Nah, I think that'd just end up being embarrassing for both of us. Better to just slip off quietly, so no-one knows I'd ever been there.

Space on a Budget

Another link shared to me by Rob, this is a much happier story. How an amateur photographer took photos of near-space on a budget.

Vatican Drops Ball, Journalist Runs With It.

Thanks to Rob of Whispers and Moans for this.

At the risk of sounding like the Express, I stopped reading newspapers when the 'Princess of Hearts' Diana died, sicked my the sanctimonious muck-raking from people who I've seen participating in the same actions they condemn others for. I've experienced the bile of a Sun journalist destroying someone's career with one hand while using class-A drugs with the other. (A friend of a friend of a friend - story for another time).

I saw the Jan Moir thing about Stephen Gately's tragic death from afar, but as with all those people who didn't actually hear Jonathan Ross and Russell Brand's show, I still felt I had the right to complain about Moir's behaviour after the fact. Likewise, I'm not a football fan by any means, but the joint behaviour of the Evening Standard and the Sun over Hillsborough has made me boycott those papers ever since. Even now the Standard is free, I refuse to take a copy from the station vendors, and the same goes for our 'complimentary' copy of the Hate-Mail that our local supermarket forces upon us with home deliveries. (Each time we say 'No thanks, take it back', the delivery guy smiles and says 'They all do that round here.')

So, the Times has announced that from this June, they'll be charging for access to their site. In a climate where advertisers need all the exposure they can get, I can't help thinking this is a shot in the foot for the Times, but then cleverer people than me have discussed this at length and I'm not going down that root.

No - far better to point at something the Times has inadvertently done today while reporting the news that the Vatican has once again actively hushed up a sex scandal and accused the media of starting it. This might define ambivalence - the Catholic Church attacking tabloids. Hmm... who's best? There's only one way to find out, etc.
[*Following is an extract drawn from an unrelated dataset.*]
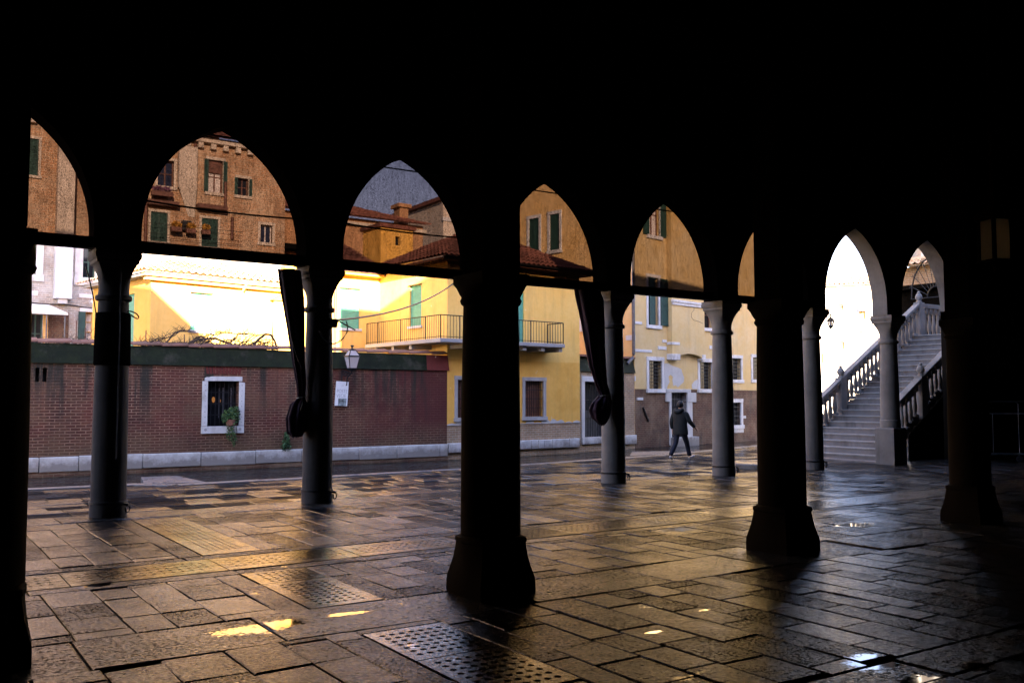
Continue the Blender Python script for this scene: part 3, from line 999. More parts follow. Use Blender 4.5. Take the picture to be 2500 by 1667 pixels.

Anyway, the journalist reporting this has a long history of quality journalism and I'm sure it didn't strike anyone as inappropriate for his name to appear at the top of this article, but... well, it's unfortunate, isn't it.

21 March, 2010

The Thick of It

My flatmate and I were writing comedy sketches last night, into the early hours of the morning, fuelled by vodka. I dread to think what our neighbours thought of any phrases they might have heard coming from my mouth in the wee small hours, but I can say firstly that my Malcolm Tucker impression's coming on okay, and secondly that I might be in danger of destroying Steven Moffat's reputation within the fandom elite in the same way some fans now view the Sarah Jane Adventures episode where she bodyswaps and hear my 'Smeagol / Gollum' impression of her.

Oops.

Consequently - first hangover in ages this morning. When I fall off the wagon, I thud on the ground.

In other news, I've almost learned how to make home-made rice pudding. In that I've narrowed it down by twice learning how not to do it. If only that bloody rice would soften more. I think my flatmate's right - I need different rice.